* Start Given data *
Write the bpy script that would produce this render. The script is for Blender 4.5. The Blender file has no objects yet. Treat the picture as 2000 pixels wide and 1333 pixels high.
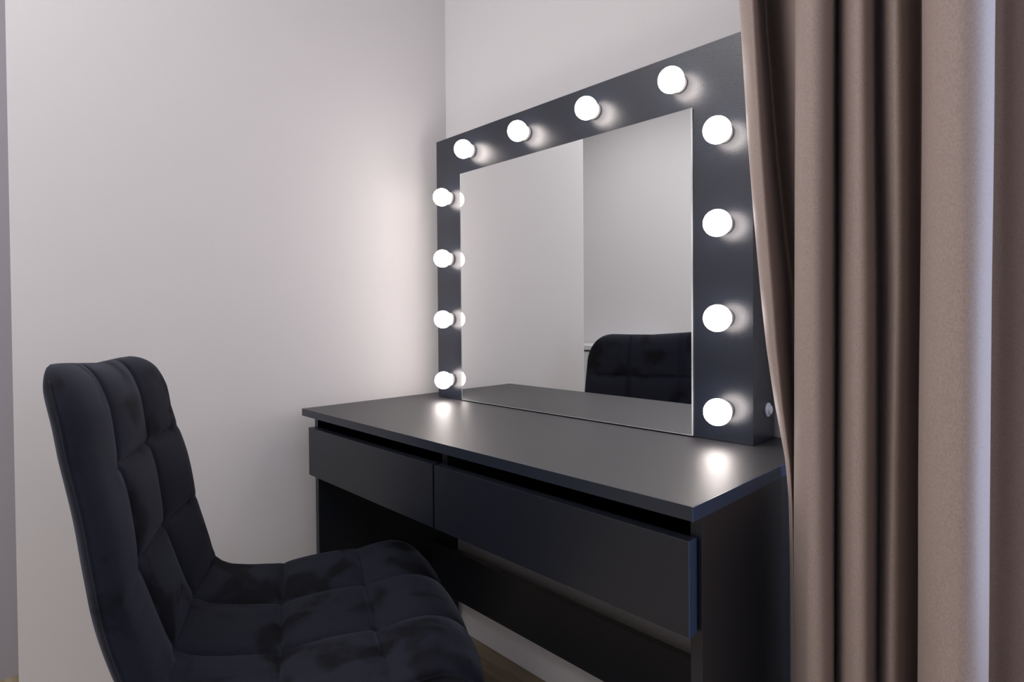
import bpy, bmesh, math, random
from mathutils import Matrix, Vector, noise
random.seed(4)
S = 1.1            # one plan unit = 1.1 m (the desktop is one unit wide)
ZF = 0.687         # floor lies this many units under the desktop
def P(x, y, z): return Vector((x * S, y * S, (z + ZF) * S))
scene = bpy.context.scene

# ------------------------------------------------------------------ camera
cx, cy, cz, yaw, pitch, roll, fpx, sy = 1.32125, -0.93292, 0.21523, 0.80098, 0.01523, -0.00723, 1131.22, -32.55
F = Vector((-math.sin(yaw) * math.cos(pitch), math.cos(yaw) * math.cos(pitch), -math.sin(pitch)))
R = Vector((math.cos(yaw), math.sin(yaw), 0)); U = R.cross(F)
R2 = R * math.cos(roll) + U * math.sin(roll); U2 = -R * math.sin(roll) + U * math.cos(roll)
cam_data = bpy.data.cameras.new('camera'); cam = bpy.data.objects.new('camera', cam_data)
scene.collection.objects.link(cam)
mw = Matrix((R2, U2, -F)).transposed().to_4x4(); mw.translation = P(cx, cy, cz); cam.matrix_world = mw
cam_data.sensor_width = 36; cam_data.lens = fpx * 36 / 2000
cam_data.shift_y = sy / 2000; cam_data.clip_start = 0.02
scene.camera = cam

# ------------------------------------------------------------------ world, lights, exposure
world = bpy.data.worlds.new('dusk_sky'); scene.world = world; world.use_nodes = True
bg = world.node_tree.nodes['Background']; bg.inputs[0].default_value = (0.16, 0.27, 0.55, 1); bg.inputs[1].default_value = 1.2
scene.view_settings.view_transform = 'Standard'; scene.view_settings.look = 'None'
scene.view_settings.gamma = 1; scene.view_settings.use_curve_mapping = False
scene.view_settings.exposure = 0.15
BULB = 21.0
def area(name, loc, target, sx, sy_, power, color):
    l = bpy.data.lights.new(name, 'AREA'); l.shape = 'RECTANGLE'; l.size = sx; l.size_y = sy_
    l.energy = power; l.color = color
    o = bpy.data.objects.new(name, l); scene.collection.objects.link(o)
    o.location = loc; o.rotation_euler = (Vector(target) - Vector(loc)).to_track_quat('-Z', 'Y').to_euler()
    return o
area('window_daylight', P(1.76, 0.085, 0.5), P(1.72, -1.0, 0.4), 0.85, 1.8, 15, (0.60, 0.72, 1.0))
area('ceiling_fill_light', P(0.45, -1.75, 1.66), P(0.4, -1.75, 0), 1.6, 1.2, 34, (0.985, 0.965, 0.98))
area('ceiling_fill_light', P(-0.95, -1.75, 1.66), P(-0.95, -1.95, 0), 0.6, 0.6, 8, (0.985, 0.965, 0.99))  # unseen fill light, added to brighten the far wall in the mirror

# ------------------------------------------------------------------ materials
def mat(name, color, rough=0.5, metal=0, spec=0.5, bump=0, bscale=200, var=0, vscale=5, sheen=0, emit=None, trans=0, coat=0):
    m = bpy.data.materials.new(name); m.use_nodes = True; nt = m.node_tree; b = nt.nodes['Principled BSDF']
    b.inputs['Base Color'].default_value = (*color, 1); b.inputs['Roughness'].default_value = rough
    b.inputs['Metallic'].default_value = metal; b.inputs['Specular IOR Level'].default_value = spec
    b.inputs['Transmission Weight'].default_value = trans; b.inputs['Coat Weight'].default_value = coat
    if sheen:
        b.inputs['Sheen Weight'].default_value = sheen; b.inputs['Sheen Roughness'].default_value = 0.35
        b.inputs['Sheen Tint'].default_value = (0.65, 0.68, 0.9, 1)
    if emit:
        b.inputs['Emission Color'].default_value = (*emit[0], 1); b.inputs['Emission Strength'].default_value = emit[1]
    tc = nt.nodes.new('ShaderNodeTexCoord')
    if var:
        n = nt.nodes.new('ShaderNodeTexNoise'); n.inputs['Scale'].default_value = vscale; n.inputs['Detail'].default_value = 4
        r = nt.nodes.new('ShaderNodeMapRange'); r.inputs[3].default_value = 1 - var; r.inputs[4].default_value = 1 + var
        mx = nt.nodes.new('ShaderNodeMix'); mx.data_type = 'RGBA'; mx.blend_type = 'MULTIPLY'; mx.inputs[0].default_value = 1
        mx.inputs[6].default_value = (*color, 1)
        nt.links.new(tc.outputs['Object'], n.inputs['Vector']); nt.links.new(n.outputs[0], r.inputs[0])
        nt.links.new(r.outputs[0], mx.inputs[7]); nt.links.new(mx.outputs[2], b.inputs['Base Color'])
    if bump:
        n = nt.nodes.new('ShaderNodeTexNoise'); n.inputs['Scale'].default_value = bscale; n.inputs['Detail'].default_value = 3
        bp = nt.nodes.new('ShaderNodeBump'); bp.inputs['Strength'].default_value = bump; bp.inputs['Distance'].default_value = 0.001
        nt.links.new(tc.outputs['Object'], n.inputs['Vector']); nt.links.new(n.outputs[0], bp.inputs['Height'])
        nt.links.new(bp.outputs[0], b.inputs['Normal'])
    return m
M_wall = mat('wall_paint', (0.73, 0.71, 0.71), 0.75, bump=0.15, bscale=120, spec=0.25)
M_ceil = mat('ceiling_paint', (0.8, 0.79, 0.78), 0.8)
M_board = mat('anthracite_laminate', (0.0095, 0.0118, 0.0180), 0.34, bump=0.12, bscale=900, var=0.06, vscale=60)
M_top = mat('anthracite_worktop', (0.0145, 0.0142, 0.0175), 0.45, spec=0.8, bump=0.12, bscale=900)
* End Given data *
> _Your objective_:
Quote the data above in full and without alteration; skip the pictures.

> _The reply_:
Write the bpy script that would produce this render. The script is for Blender 4.5. The Blender file has no objects yet. Treat the picture as 2000 pixels wide and 1333 pixels high.
import bpy, bmesh, math, random
from mathutils import Matrix, Vector, noise
random.seed(4)
S = 1.1            # one plan unit = 1.1 m (the desktop is one unit wide)
ZF = 0.687         # floor lies this many units under the desktop
def P(x, y, z): return Vector((x * S, y * S, (z + ZF) * S))
scene = bpy.context.scene

# ------------------------------------------------------------------ camera
cx, cy, cz, yaw, pitch, roll, fpx, sy = 1.32125, -0.93292, 0.21523, 0.80098, 0.01523, -0.00723, 1131.22, -32.55
F = Vector((-math.sin(yaw) * math.cos(pitch), math.cos(yaw) * math.cos(pitch), -math.sin(pitch)))
R = Vector((math.cos(yaw), math.sin(yaw), 0)); U = R.cross(F)
R2 = R * math.cos(roll) + U * math.sin(roll); U2 = -R * math.sin(roll) + U * math.cos(roll)
cam_data = bpy.data.cameras.new('camera'); cam = bpy.data.objects.new('camera', cam_data)
scene.collection.objects.link(cam)
mw = Matrix((R2, U2, -F)).transposed().to_4x4(); mw.translation = P(cx, cy, cz); cam.matrix_world = mw
cam_data.sensor_width = 36; cam_data.lens = fpx * 36 / 2000
cam_data.shift_y = sy / 2000; cam_data.clip_start = 0.02
scene.camera = cam

# ------------------------------------------------------------------ world, lights, exposure
world = bpy.data.worlds.new('dusk_sky'); scene.world = world; world.use_nodes = True
bg = world.node_tree.nodes['Background']; bg.inputs[0].default_value = (0.16, 0.27, 0.55, 1); bg.inputs[1].default_value = 1.2
scene.view_settings.view_transform = 'Standard'; scene.view_settings.look = 'None'
scene.view_settings.gamma = 1; scene.view_settings.use_curve_mapping = False
scene.view_settings.exposure = 0.15
BULB = 21.0
def area(name, loc, target, sx, sy_, power, color):
    l = bpy.data.lights.new(name, 'AREA'); l.shape = 'RECTANGLE'; l.size = sx; l.size_y = sy_
    l.energy = power; l.color = color
    o = bpy.data.objects.new(name, l); scene.collection.objects.link(o)
    o.location = loc; o.rotation_euler = (Vector(target) - Vector(loc)).to_track_quat('-Z', 'Y').to_euler()
    return o
area('window_daylight', P(1.76, 0.085, 0.5), P(1.72, -1.0, 0.4), 0.85, 1.8, 15, (0.60, 0.72, 1.0))
area('ceiling_fill_light', P(0.45, -1.75, 1.66), P(0.4, -1.75, 0), 1.6, 1.2, 34, (0.985, 0.965, 0.98))
area('ceiling_fill_light', P(-0.95, -1.75, 1.66), P(-0.95, -1.95, 0), 0.6, 0.6, 8, (0.985, 0.965, 0.99))  # unseen fill light, added to brighten the far wall in the mirror

# ------------------------------------------------------------------ materials
def mat(name, color, rough=0.5, metal=0, spec=0.5, bump=0, bscale=200, var=0, vscale=5, sheen=0, emit=None, trans=0, coat=0):
    m = bpy.data.materials.new(name); m.use_nodes = True; nt = m.node_tree; b = nt.nodes['Principled BSDF']
    b.inputs['Base Color'].default_value = (*color, 1); b.inputs['Roughness'].default_value = rough
    b.inputs['Metallic'].default_value = metal; b.inputs['Specular IOR Level'].default_value = spec
    b.inputs['Transmission Weight'].default_value = trans; b.inputs['Coat Weight'].default_value = coat
    if sheen:
        b.inputs['Sheen Weight'].default_value = sheen; b.inputs['Sheen Roughness'].default_value = 0.35
        b.inputs['Sheen Tint'].default_value = (0.65, 0.68, 0.9, 1)
    if emit:
        b.inputs['Emission Color'].default_value = (*emit[0], 1); b.inputs['Emission Strength'].default_value = emit[1]
    tc = nt.nodes.new('ShaderNodeTexCoord')
    if var:
        n = nt.nodes.new('ShaderNodeTexNoise'); n.inputs['Scale'].default_value = vscale; n.inputs['Detail'].default_value = 4
        r = nt.nodes.new('ShaderNodeMapRange'); r.inputs[3].default_value = 1 - var; r.inputs[4].default_value = 1 + var
        mx = nt.nodes.new('ShaderNodeMix'); mx.data_type = 'RGBA'; mx.blend_type = 'MULTIPLY'; mx.inputs[0].default_value = 1
        mx.inputs[6].default_value = (*color, 1)
        nt.links.new(tc.outputs['Object'], n.inputs['Vector']); nt.links.new(n.outputs[0], r.inputs[0])
        nt.links.new(r.outputs[0], mx.inputs[7]); nt.links.new(mx.outputs[2], b.inputs['Base Color'])
    if bump:
        n = nt.nodes.new('ShaderNodeTexNoise'); n.inputs['Scale'].default_value = bscale; n.inputs['Detail'].default_value = 3
        bp = nt.nodes.new('ShaderNodeBump'); bp.inputs['Strength'].default_value = bump; bp.inputs['Distance'].default_value = 0.001
        nt.links.new(tc.outputs['Object'], n.inputs['Vector']); nt.links.new(n.outputs[0], bp.inputs['Height'])
        nt.links.new(bp.outputs[0], b.inputs['Normal'])
    return m
M_wall = mat('wall_paint', (0.73, 0.71, 0.71), 0.75, bump=0.15, bscale=120, spec=0.25)
M_ceil = mat('ceiling_paint', (0.8, 0.79, 0.78), 0.8)
M_board = mat('anthracite_laminate', (0.0095, 0.0118, 0.0180), 0.34, bump=0.12, bscale=900, var=0.06, vscale=60)
M_top = mat('anthracite_worktop', (0.0145, 0.0142, 0.0175), 0.45, spec=0.8, bump=0.12, bscale=900)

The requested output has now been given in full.